After making various appeals to historical class unity, and targeting the SNP - a diversionary line consistently adopted by the No establishment - he tries to mitigate his declaration by saying he will "cheer on" Scotland if it votes Yes. This is the classic prevarication of the Guardian liberal. He wants it both ways, to cover his 'radical' back. How can you "cheer on" a result you didn't actually advocate?
 
Billy Bragg showed his radical advocacy in decisively supporting Yes. So did Tariq Ali. So did Ken Loach. So, for that matter, did Guardian columnist George Monbiot. None had a vote. But they all argued openly and hopefully for radical independence. Owen Jones is supposed to be the defining 'people's radical'. He took a No position. Why? Essentially, because, unlike most of those real radicals mentioned, he's deeply wedded to Labour. None of which precludes him from criticising that party. He regularly attacks New Labour, and denounced its conduct in the referendum. But that's quite different from abandoning the party or, as was shown, taking a Yes line. In particular, given Jones's major standing amongst Labour supporters, his decision not to advocate for Yes is likely to have helped floating Labour voters sway to No.

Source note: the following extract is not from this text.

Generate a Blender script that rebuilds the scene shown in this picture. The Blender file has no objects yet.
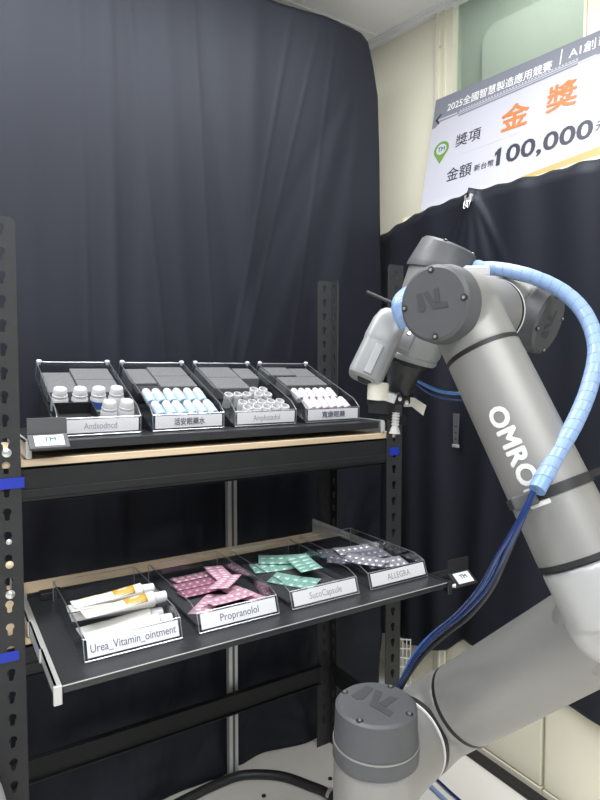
import bpy, bmesh, math, random
from mathutils import Vector, Matrix, Euler, noise
random.seed(7)
SC = bpy.context.scene
COL = SC.collection
PI = math.pi
rad = math.radians

# ------------------------------------------------------------------ camera
cd = bpy.data.cameras.new('camera'); cam = bpy.data.objects.new('camera', cd); COL.objects.link(cam)
cd.sensor_fit = 'AUTO'; cd.sensor_width = 36.0; cd.lens = 585 / 800 * 36.0
cd.clip_start = 0.02
cam.location = (0, 0, 1.36)
cam.rotation_euler = (rad(90) - math.atan(30 / 585), 0, -rad(32))
SC.camera = cam

# ------------------------------------------------------------------ world, lights, exposure
w = bpy.data.worlds.new('world'); SC.world = w; w.use_nodes = True
w.node_tree.nodes['Background'].inputs[0].default_value = (0.80, 0.87, 1.0, 1)
w.node_tree.nodes['Background'].inputs[1].default_value = 0.28


def area(name, loc, rot, sx, sy, power, col=(0.965, 0.98, 1.0)):
    l = bpy.data.lights.new(name, 'AREA'); l.shape = 'RECTANGLE'; l.size = sx; l.size_y = sy
    l.energy = power; l.color = col
    o = bpy.data.objects.new(name, l); COL.objects.link(o); o.location = loc
    o.rotation_euler = [rad(a) for a in rot]
    return o


area('ceiling_lamp', (1.0, 1.05, 2.86), (0, 0, 0), 0.9, 0.5, 20)
area('ceiling_lamp', (0.0, 1.15, 2.86), (0, 0, 0), 0.9, 0.5, 20)
area('ceiling_lamp', (-1.1, 1.15, 2.86), (0, 0, 0), 0.9, 0.5, 20)
area('ceiling_lamp', (0.45, -1.0, 2.86), (0, 0, 0), 1.2, 0.6, 27)
area('ceiling_lamp', (-0.9, -1.0, 2.86), (0, 0, 0), 1.2, 0.6, 27)
area('ceiling_lamp', (-0.2, -2.4, 2.86), (0, 0, 0), 1.2, 0.6, 27)
area('window_fill_light', (2.40, 1.6, 3.55), (0, 0, 0), 0.4, 1.2, 10)  # added unseen lamp, brightens what shows behind the window glass

vs = SC.view_settings
vs.view_transform = 'Standard'; vs.look = 'None'; vs.gamma = 1.0; vs.use_curve_mapping = False
vs.exposure = 0.45


# ------------------------------------------------------------------ materials
def mat(name, col, rough=0.5, metal=0.0, var=0.0, vscale=30.0, bump=0.0, bscale=80.0, spec=None, sheen=0.0, coat=0.0, emit=None, stretch=None):
    m = bpy.data.materials.new(name); m.use_nodes = True
    nt = m.node_tree; p = nt.nodes['Principled BSDF']
    p.inputs['Base Color'].default_value = (*col, 1); p.inputs['Roughness'].default_value = rough
    p.inputs['Metallic'].default_value = metal
    if spec is not None: p.inputs['Specular IOR Level'].default_value = spec
    if sheen: p.inputs['Sheen Weight'].default_value = sheen
    if coat: p.inputs['Coat Weight'].default_value = coat
    tc = nt.nodes.new('ShaderNodeTexCoord')
    src = tc.outputs['Object']
    if stretch:
        mp = nt.nodes.new('ShaderNodeMapping'); mp.inputs['Scale'].default_value = stretch
        nt.links.new(src, mp.inputs[0]); src = mp.outputs[0]
    if var:
        n = nt.nodes.new('ShaderNodeTexNoise'); n.inputs['Scale'].default_value = vscale; n.inputs['Detail'].default_value = 4
        nt.links.new(src, n.inputs['Vector'])
        r = nt.nodes.new('ShaderNodeMixRGB'); r.blend_type = 'MIX'
        r.inputs[1].default_value = (*[max(0, c * (1 - var)) for c in col], 1)
        r.inputs[2].default_value = (*[min(1, c * (1 + var)) for c in col], 1)
        nt.links.new(n.outputs['Fac'], r.inputs[0]); nt.links.new(r.outputs[0], p.inputs['Base Color'])
    if bump:
        n2 = nt.nodes.new('ShaderNodeTexNoise'); n2.inputs['Scale'].default_value = bscale; n2.inputs['Detail'].default_value = 3
        nt.links.new(src, n2.inputs['Vector'])
        b = nt.nodes.new('ShaderNodeBump'); b.inputs['Strength'].default_value = bump; b.inputs['Distance'].default_value = 0.002
        nt.links.new(n2.outputs['Fac'], b.inputs['Height']); nt.links.new(b.outputs[0], p.inputs['Normal'])
    if emit:
        p.inputs['Emission Color'].default_value = (*col, 1); p.inputs['Emission Strength'].default_value = emit
    return m


def clear(name, tint, base, edge, gloss_rough=0.05, blend=0.25):
    m = bpy.data.materials.new(name); m.use_nodes = True; nt = m.node_tree; nt.nodes.clear()
    out = nt.nodes.new('ShaderNodeOutputMaterial'); mx = nt.nodes.new('ShaderNodeMixShader')
    tr = nt.nodes.new('ShaderNodeBsdfTransparent'); tr.inputs[0].default_value = (*tint, 1)
    gl = nt.nodes.new('ShaderNodeBsdfGlossy'); gl.inputs['Roughness'].default_value = gloss_rough
    gl.inputs[0].default_value = (0.95, 0.97, 1, 1)
    lw = nt.nodes.new('ShaderNodeLayerWeight'); lw.inputs[0].default_value = blend
    mr = nt.nodes.new('ShaderNodeMapRange'); mr.inputs['To Min'].default_value = base; mr.inputs['To Max'].default_value = edge
    nt.links.new(lw.outputs['Facing'], mr.inputs['Value']); nt.links.new(mr.outputs[0], mx.inputs[0])
    nt.links.new(tr.outputs[0], mx.inputs[1]); nt.links.new(gl.outputs[0], mx.inputs[2]); nt.links.new(mx.outputs[0], out.inputs[0])
    return m


M = {}
M['curtain'] = mat('black_cloth', (0.0130, 0.0137, 0.0195), 0.52, bump=0.12, bscale=900, spec=0.34)
M['curtain'].node_tree.nodes['Principled BSDF'].inputs['Specular Tint'].default_value = (0.82, 0.88, 1.0, 1)
M['wall'] = mat('cream_paint', (0.82, 0.79, 0.64), 0.55, var=0.02, vscale=3)
M['ceil'] = mat('ceiling_board', (0.90, 0.90, 0.92), 0.9, var=0.03, vscale=120, bump=0.3, bscale=250)
M['tbar'] = mat('ceiling_bar', (0.84, 0.84, 0.85), 0.5)
M['floor'] = mat('floor_vinyl', (0.86, 0.835, 0.77), 0.45, var=0.06, vscale=9)
M['cabinet'] = mat('cabinet_enamel', (0.84, 0.80, 0.64), 0.4, var=0.015, vscale=4)
M['frame'] = mat('window_frame', (0.76, 0.73, 0.58), 0.45)
M['corridor'] = mat('corridor_paint', (0.50, 0.57, 0.48), 0.8, var=0.02)
M['reflection_tone'] = mat('reflection_panel', (0.60, 0.66, 0.57), 0.8)  # paler tone of the glass reflection, used on the added board
M['glass'] = clear('window_glass', (0.88, 0.92, 0.87), 0.06, 0.6)
M['steel_black'] = mat('black_powder_coat', (0.021, 0.0213, 0.0222), 0.5, var=0.15, vscale=60, bump=0.1, bscale=400, spec=0.25)
M['upright'] = mat('black_powder_coat_lit', (0.036, 0.0362, 0.037), 0.5, var=0.15, vscale=60, bump=0.1, bscale=400, spec=0.3)  # rack steel made paler: light falling on the uprights put into the colour
M['wood'] = mat('pale_board', (0.70, 0.55, 0.37), 0.55, var=0.16, vscale=7, stretch=(1.2, 14, 14))
M['panel'] = mat('black_wood_panel', (0.026, 0.027, 0.03), 0.36, var=0.35, vscale=10, stretch=(2, 30, 30), bump=0.3, bscale=20)
M['zinc'] = mat('zinc_slide', (0.62, 0.62, 0.60), 0.4, 0.55, var=0.1)
M['bolt'] = mat('bright_bolt', (0.75, 0.74, 0.72), 0.3, 0.9)
M['tape'] = mat('blue_tape', (0.012, 0.035, 0.42), 0.5)
M['acrylic'] = clear('clear_acrylic', (0.975, 0.985, 0.99), 0.03, 0.4, 0.04, 0.2)
M['rim'] = clear('acrylic_edge', (0.92, 0.94, 0.95), 0.35, 0.8, 0.3, 0.3)
M['card'] = mat('white_card', (0.72, 0.72, 0.74), 0.6)
M['ink'] = mat('grey_ink', (0.10, 0.11, 0.15), 0.7)
M['ink_soft'] = mat('faded_ink', (0.30, 0.30, 0.33), 0.7)
M['foam'] = mat('grey_foam', (0.15, 0.152, 0.155), 0.95, var=0.5, vscale=260, bump=0.8, bscale=350)
M['foam_dark'] = mat('dark_foam', (0.035, 0.035, 0.038), 0.95, var=0.3, vscale=260, bump=0.6, bscale=350)
M['white_plastic'] = mat('white_plastic', (0.60, 0.60, 0.60), 0.35)
M['blue_label'] = mat('blue_label', (0.04, 0.11, 0.42), 0.5)
M['pale_blue'] = mat('pale_blue_plastic', (0.42, 0.55, 0.70), 0.35)
M['pale_pink'] = mat('pale_lilac_plastic', (0.60, 0.52, 0.60), 0.4)
M['tube'] = mat('white_tube', (0.62, 0.61, 0.58), 0.35)
M['orange'] = mat('orange_label', (0.52, 0.30, 0.05), 0.5)
M['paleorange'] = mat('pale_orange_print', (0.86, 0.70, 0.42), 0.5)
M['pink'] = mat('pink_foil', (0.62, 0.38, 0.46), 0.38, 0.3, var=0.12, vscale=200)
M['pinkdark'] = mat('plum_foil', (0.36, 0.17, 0.24), 0.38, 0.3, var=0.15, vscale=200)
M['green'] = mat('mint_foil', (0.26, 0.46, 0.39), 0.38, 0.3, var=0.1, vscale=200)
M['silver'] = mat('silver_foil', (0.50, 0.50, 0.55), 0.35, 0.6, var=0.15, vscale=200)
M['darkfoil'] = mat('grey_foil', (0.20, 0.20, 0.24), 0.4, 0.4, var=0.15, vscale=200)
M['arm'] = mat('taupe_metallic_paint', (0.30, 0.294, 0.28), 0.46, 0.35, var=0.03, vscale=15, bump=0.03, bscale=900)
M['armlight'] = mat('light_grey_shell', (0.31, 0.32, 0.325), 0.38, 0.1)
M['elbow'] = mat('pale_metallic_shell', (0.48, 0.48, 0.475), 0.36, 0.2)
M['cap'] = mat('charcoal_cap', (0.085, 0.088, 0.092), 0.5, var=0.06, vscale=40)
M['logo'] = mat('engraved_charcoal', (0.055, 0.056, 0.06), 0.6)
M['seal'] = mat('black_rubber', (0.015, 0.015, 0.016), 0.5)
M['black_plastic'] = mat('black_plastic', (0.02, 0.02, 0.022), 0.45, var=0.1)
M['grey_plastic'] = mat('grey_printed_plastic', (0.085, 0.085, 0.087), 0.6, bump=0.2, bscale=300)
M['cream_print'] = mat('cream_printed_plastic', (0.80, 0.77, 0.66), 0.55)
M['silicone'] = mat('milky_silicone', (0.62, 0.62, 0.60), 0.3)
M['hose'] = mat('blue_tube', (0.22, 0.36, 0.62), 0.35)
M['wrap'] = mat('pale_blue_wrap', (0.26, 0.38, 0.62), 0.35)
M['darkblue'] = mat('dark_blue_tube', (0.008, 0.028, 0.13), 0.25, coat=0.3)
M['midblue'] = mat('mid_blue_tube', (0.06, 0.20, 0.52), 0.25)
M['letter'] = mat('white_lettering', (0.82, 0.82, 0.80), 0.5)
M['alu'] = mat('brushed_aluminium', (0.62, 0.62, 0.61), 0.45, 0.4, var=0.08, vscale=40)
M['wire'] = mat('white_wire', (0.70, 0.70, 0.68), 0.5)
M['sign'] = mat('sign_board', (0.49, 0.49, 0.55), 0.45)
M['sign_grey'] = mat('sign_header', (0.20, 0.21, 0.25), 0.5)
M['sign_lgrey'] = mat('sign_footer', (0.50, 0.51, 0.56), 0.5)
M['sign_ink'] = mat('sign_ink', (0.03, 0.033, 0.05), 0.5)
M['sign_orange'] = mat('sign_orange', (0.52, 0.18, 0.05), 0.5)
M['sign_gold'] = mat('sign_gold', (0.46, 0.31, 0.11), 0.5)
M['sign_green'] = mat('sign_green', (0.14, 0.28, 0.05), 0.5)
M['lcd_green'] = mat('dark_green_ink', (0.03, 0.16, 0.11), 0.5)


# ------------------------------------------------------------------ mesh helpers
def V(*a): return Vector(a)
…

Jones is closely tied to traditional Labour and its trade union hinterland. He speaks regularly at Labour, union and May Day events. There's even talk he may stand as a Labour MP. Even if critical of neoliberal Labourism, he's not likely to venture very much from that core affiliation. Even then, his distance from Miliband isn't that far or disapproving. As noted, Jones is also on a particular mission to rescue Labour - as in talking up Alan Johnson's possible return to the ranks as next May's election approaches. This is not someone who was ever likely to pitch in with any anti-Labour Yes movement.

Obviously, in case it needs saying, none of this is to question Jones's right to sit where he likes. But, as the whole might of the establishment was rolled out to secure a No, we're surely just as rightfully entitled to ask how 'radical' Jones was in failing to take an authentic anti-establishment position.    

Of course, claims that Jones is 'just part of the establishment' need to be qualified. He's quite obviously not part of any elite business establishment. However, he is part of a Labour establishment which, as the referendum showed, serves all the required functions of political hegemony. He's also, in effect, part of a Guardian-circled liberal establishment, which plays a similar political-cultural role in limiting the boundaries of radical left thought and change. This isn't just to do with Jones's Oxbridge education - even if it may have helped secure his approved place at the Guardian. The issue is what he says and does in relation to that journalistic position. And here Jones is found similarly wanting. If he's so dedicated to attacking the establishment, where's the exposure of the Guardian and its key liberal establishment function? 

Tony Benn, who Jones considers a hero and role model, wrote this of the Guardian:
'As I came away , on the bus, I thought: The Guardian represents a whole batch of journalists, from moderate right to moderate left – i.e. centre journalists – who, broadly speaking , like the status quo. They like the two-party system, with no real change. They’re quite happy to live under the aegis of the Americans and NATO; they are very keen on the European Union because the Commissioners control everything. They are very critical of the left, but would also be critical of a wild right-wing movement. They just are the Establishment. It is a society that suits them well. I should think that probably most of them send their kids to private schools. I should think a lot of them don’t use the National Health Service, but they tolerate it as the price you have to pay in order to keep the populace content. They’re not interested in me any more because they don’t think I have any power, and I can’t say I’m very interested in them, except as exhibits in a zoo'.
Benn, Tony (2013). A Blaze of Autumn Sunshine: The Last Diaries (Thanks to Peter, as cited at the Media Lens message board.)
 
Benn was unequivocal about the Guardian: "They just are the Establishment". Why can't Jones be so critically candid?